What's been making me feel this way?

I just realized that I shouldn't feel lost because my goal has always been finding happiness, and happiness can be found in all sorts of places; specifics shouldn't matter; specifics shouldn't sadden me!   

Partial to no one.

It's kind of nice not having to give you so much attention. It's kind of nice that I don't have to make sure you are alright all the time. It's kind of nice that the times I think of you and is when I think of others. It's nice that you don't get a little extra piece of me anymore.       I've never been careful with what I say; that's what makes me me. When I gave you my puppy love, I lost my bark. I feel free that I no longer have to approach you with a censor. If you don't like my new self, the one prior to you, then goodbye. 

Now I can be better.

Now that everything is out on the table, I can finally work on making it good again.

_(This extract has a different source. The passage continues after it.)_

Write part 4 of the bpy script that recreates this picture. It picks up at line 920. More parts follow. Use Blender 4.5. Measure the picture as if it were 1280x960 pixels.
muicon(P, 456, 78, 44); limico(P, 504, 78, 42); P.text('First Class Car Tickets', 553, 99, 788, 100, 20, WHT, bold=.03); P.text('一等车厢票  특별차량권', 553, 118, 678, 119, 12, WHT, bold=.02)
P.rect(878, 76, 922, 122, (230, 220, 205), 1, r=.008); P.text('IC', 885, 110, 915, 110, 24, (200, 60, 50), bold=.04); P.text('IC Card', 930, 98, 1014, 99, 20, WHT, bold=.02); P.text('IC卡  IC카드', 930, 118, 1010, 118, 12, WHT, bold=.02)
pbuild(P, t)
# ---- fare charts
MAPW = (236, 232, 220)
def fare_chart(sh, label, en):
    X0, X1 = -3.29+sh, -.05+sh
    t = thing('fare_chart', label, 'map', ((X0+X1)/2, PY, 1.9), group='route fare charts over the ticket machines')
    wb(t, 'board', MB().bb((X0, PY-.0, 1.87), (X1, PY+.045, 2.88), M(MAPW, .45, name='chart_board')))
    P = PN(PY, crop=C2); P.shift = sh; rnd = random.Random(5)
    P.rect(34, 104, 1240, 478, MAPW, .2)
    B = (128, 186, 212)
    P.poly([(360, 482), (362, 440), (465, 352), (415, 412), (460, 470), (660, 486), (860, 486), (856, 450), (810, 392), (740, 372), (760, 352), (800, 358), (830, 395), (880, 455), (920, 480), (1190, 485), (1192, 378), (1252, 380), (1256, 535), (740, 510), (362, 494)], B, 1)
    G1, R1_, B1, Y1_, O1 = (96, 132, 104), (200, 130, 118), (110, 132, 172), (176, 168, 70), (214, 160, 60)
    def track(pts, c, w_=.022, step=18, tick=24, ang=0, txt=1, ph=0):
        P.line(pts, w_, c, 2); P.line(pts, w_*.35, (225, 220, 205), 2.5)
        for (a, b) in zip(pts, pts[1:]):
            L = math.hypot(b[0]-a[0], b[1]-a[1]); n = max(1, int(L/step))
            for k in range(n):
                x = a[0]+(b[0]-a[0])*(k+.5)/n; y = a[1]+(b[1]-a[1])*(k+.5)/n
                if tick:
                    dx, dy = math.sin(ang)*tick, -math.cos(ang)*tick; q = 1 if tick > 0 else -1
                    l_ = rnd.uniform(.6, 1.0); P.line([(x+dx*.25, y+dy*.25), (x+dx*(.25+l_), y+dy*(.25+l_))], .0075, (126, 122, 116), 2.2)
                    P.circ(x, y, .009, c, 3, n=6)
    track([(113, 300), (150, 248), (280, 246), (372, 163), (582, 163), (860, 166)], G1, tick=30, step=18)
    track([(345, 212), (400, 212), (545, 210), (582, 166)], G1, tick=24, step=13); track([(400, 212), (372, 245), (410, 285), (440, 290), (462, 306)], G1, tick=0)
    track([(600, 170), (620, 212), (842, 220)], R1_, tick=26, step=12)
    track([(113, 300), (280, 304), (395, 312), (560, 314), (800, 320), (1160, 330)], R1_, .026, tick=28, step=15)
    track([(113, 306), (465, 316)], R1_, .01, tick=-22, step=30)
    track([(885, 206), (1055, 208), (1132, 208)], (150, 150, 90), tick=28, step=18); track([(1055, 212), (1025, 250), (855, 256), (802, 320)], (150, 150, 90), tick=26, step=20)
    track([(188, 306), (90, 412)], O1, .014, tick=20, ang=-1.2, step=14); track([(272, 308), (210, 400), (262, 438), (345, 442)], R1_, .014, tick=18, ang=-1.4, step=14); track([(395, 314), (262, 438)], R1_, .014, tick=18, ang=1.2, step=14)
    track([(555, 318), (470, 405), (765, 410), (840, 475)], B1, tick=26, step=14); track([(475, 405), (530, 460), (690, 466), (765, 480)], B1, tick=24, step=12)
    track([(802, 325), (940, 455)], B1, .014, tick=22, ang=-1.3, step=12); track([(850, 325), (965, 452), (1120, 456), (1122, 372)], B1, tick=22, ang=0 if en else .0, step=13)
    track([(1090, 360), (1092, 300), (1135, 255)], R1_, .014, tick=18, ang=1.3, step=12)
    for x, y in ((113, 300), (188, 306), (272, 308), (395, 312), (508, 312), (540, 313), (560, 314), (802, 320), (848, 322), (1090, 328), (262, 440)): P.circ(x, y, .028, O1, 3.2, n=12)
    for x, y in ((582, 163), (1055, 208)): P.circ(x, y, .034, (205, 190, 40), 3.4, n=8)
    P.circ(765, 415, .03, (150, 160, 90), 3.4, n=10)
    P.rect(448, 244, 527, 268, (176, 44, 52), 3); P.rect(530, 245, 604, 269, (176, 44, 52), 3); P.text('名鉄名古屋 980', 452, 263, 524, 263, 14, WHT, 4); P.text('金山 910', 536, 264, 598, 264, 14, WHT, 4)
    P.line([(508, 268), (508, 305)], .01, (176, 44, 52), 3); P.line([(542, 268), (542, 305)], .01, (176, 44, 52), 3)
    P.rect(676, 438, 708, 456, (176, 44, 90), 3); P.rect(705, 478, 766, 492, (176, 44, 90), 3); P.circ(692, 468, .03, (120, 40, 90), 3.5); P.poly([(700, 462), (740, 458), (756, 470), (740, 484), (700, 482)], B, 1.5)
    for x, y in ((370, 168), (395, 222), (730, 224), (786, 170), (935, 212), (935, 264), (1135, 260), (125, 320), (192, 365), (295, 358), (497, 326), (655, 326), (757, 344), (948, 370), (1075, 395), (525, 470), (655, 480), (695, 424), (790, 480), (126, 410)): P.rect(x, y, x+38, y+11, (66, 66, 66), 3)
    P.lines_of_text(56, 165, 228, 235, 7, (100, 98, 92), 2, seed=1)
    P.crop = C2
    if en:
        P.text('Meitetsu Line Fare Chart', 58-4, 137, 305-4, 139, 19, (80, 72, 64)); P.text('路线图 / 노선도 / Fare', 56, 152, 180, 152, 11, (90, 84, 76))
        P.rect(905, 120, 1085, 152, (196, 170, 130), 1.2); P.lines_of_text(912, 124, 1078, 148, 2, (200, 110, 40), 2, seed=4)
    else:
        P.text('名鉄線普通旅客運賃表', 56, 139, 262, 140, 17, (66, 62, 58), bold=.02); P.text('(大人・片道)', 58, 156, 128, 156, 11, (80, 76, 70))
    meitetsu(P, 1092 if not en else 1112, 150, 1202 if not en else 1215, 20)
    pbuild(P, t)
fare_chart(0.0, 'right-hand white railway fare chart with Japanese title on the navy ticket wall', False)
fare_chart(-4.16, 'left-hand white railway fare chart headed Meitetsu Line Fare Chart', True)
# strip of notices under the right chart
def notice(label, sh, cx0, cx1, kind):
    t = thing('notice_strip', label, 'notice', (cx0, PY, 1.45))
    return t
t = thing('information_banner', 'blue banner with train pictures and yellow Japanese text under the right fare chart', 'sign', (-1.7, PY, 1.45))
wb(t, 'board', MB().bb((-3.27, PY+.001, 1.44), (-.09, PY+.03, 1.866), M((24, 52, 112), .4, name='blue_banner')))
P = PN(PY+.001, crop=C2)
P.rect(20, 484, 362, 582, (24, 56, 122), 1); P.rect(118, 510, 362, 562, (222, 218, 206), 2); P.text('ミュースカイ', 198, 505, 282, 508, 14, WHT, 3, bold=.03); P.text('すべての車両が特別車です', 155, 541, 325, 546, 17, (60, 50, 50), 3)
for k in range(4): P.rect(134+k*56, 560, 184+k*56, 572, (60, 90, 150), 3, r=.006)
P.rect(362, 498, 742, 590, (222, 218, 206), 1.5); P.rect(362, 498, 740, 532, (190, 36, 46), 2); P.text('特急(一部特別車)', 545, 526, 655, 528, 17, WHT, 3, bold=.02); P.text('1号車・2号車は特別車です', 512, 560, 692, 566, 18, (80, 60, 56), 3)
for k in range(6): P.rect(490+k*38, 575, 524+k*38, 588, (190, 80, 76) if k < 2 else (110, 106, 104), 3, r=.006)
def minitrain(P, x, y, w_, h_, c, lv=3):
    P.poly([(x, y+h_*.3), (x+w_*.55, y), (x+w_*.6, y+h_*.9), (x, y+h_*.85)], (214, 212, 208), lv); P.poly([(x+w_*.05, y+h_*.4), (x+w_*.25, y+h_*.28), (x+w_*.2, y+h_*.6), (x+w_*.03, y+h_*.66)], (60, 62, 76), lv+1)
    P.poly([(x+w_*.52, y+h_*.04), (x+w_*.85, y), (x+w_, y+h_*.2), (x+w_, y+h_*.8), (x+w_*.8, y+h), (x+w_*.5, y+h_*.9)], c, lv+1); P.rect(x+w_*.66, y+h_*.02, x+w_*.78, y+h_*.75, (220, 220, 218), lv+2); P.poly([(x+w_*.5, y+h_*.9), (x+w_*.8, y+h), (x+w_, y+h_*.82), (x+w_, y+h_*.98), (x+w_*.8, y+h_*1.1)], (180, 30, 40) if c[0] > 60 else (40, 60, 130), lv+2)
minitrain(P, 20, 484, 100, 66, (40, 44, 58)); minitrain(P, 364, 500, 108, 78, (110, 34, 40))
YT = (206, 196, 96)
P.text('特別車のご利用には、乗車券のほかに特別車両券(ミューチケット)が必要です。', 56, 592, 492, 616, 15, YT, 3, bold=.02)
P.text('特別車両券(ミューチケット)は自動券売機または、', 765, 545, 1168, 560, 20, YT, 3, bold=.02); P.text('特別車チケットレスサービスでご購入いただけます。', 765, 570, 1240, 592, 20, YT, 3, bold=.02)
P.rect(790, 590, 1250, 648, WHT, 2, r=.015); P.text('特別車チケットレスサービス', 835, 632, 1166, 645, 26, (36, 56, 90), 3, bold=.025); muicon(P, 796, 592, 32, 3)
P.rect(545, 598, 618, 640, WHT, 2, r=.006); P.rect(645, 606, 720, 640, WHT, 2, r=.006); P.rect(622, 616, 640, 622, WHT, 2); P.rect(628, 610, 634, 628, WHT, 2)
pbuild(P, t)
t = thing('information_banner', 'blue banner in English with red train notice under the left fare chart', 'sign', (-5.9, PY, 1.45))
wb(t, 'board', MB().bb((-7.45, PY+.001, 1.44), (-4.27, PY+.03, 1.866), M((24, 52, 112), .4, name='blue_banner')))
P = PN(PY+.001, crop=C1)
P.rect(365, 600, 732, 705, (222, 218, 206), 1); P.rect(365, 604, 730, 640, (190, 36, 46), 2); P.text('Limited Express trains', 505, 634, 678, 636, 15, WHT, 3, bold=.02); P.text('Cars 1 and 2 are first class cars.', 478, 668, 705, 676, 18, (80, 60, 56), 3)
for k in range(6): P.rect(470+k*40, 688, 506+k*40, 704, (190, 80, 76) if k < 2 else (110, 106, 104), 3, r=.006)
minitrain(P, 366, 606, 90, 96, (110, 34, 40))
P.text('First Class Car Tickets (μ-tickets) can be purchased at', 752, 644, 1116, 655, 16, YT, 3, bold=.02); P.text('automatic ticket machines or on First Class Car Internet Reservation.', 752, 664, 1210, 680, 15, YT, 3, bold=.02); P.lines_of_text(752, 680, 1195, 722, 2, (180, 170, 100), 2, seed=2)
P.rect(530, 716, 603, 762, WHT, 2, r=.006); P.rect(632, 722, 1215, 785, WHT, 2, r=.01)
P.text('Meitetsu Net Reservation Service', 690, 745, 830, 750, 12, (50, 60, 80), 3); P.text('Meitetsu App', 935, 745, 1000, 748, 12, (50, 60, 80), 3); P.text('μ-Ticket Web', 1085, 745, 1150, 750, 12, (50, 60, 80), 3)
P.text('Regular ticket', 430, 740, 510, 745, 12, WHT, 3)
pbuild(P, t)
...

For some time, my secrets were keeping me from being fully present with you. Now I can be better. 

Perfectly Splendid.

Today I felt relieved that I was unbothered by a lot of things that would usually bother me. I couldn't avoid all of them, but I practiced some self-control. My heart didn't even ache. 

Confession

I've been pondering for quite a while, and I've come to realize that.. 'Watashi wa anata ga daisuki desu' means more to me than I would like to admit. I don't care about all the repercussions of me saying that because... fuck it. No force can stop me from loving who I want. If, after all that, you're still not sure what I'm saying... I always have.. in some part of me.. liked-liked you. I have always wanted to get that out of my chest. You don't have to reciprocate me-liking you; I'm telling you all this because... when you flirt with me, it hurts a little more since I know it's all fun and games to you (you don't really mean it). Anyways... school is starting soon, you won't get to see me. This makes this confession slightly easier... I'm sorry if, in some way, this ruins your life. I just want to move on because expecting something that's not there is a waste of time.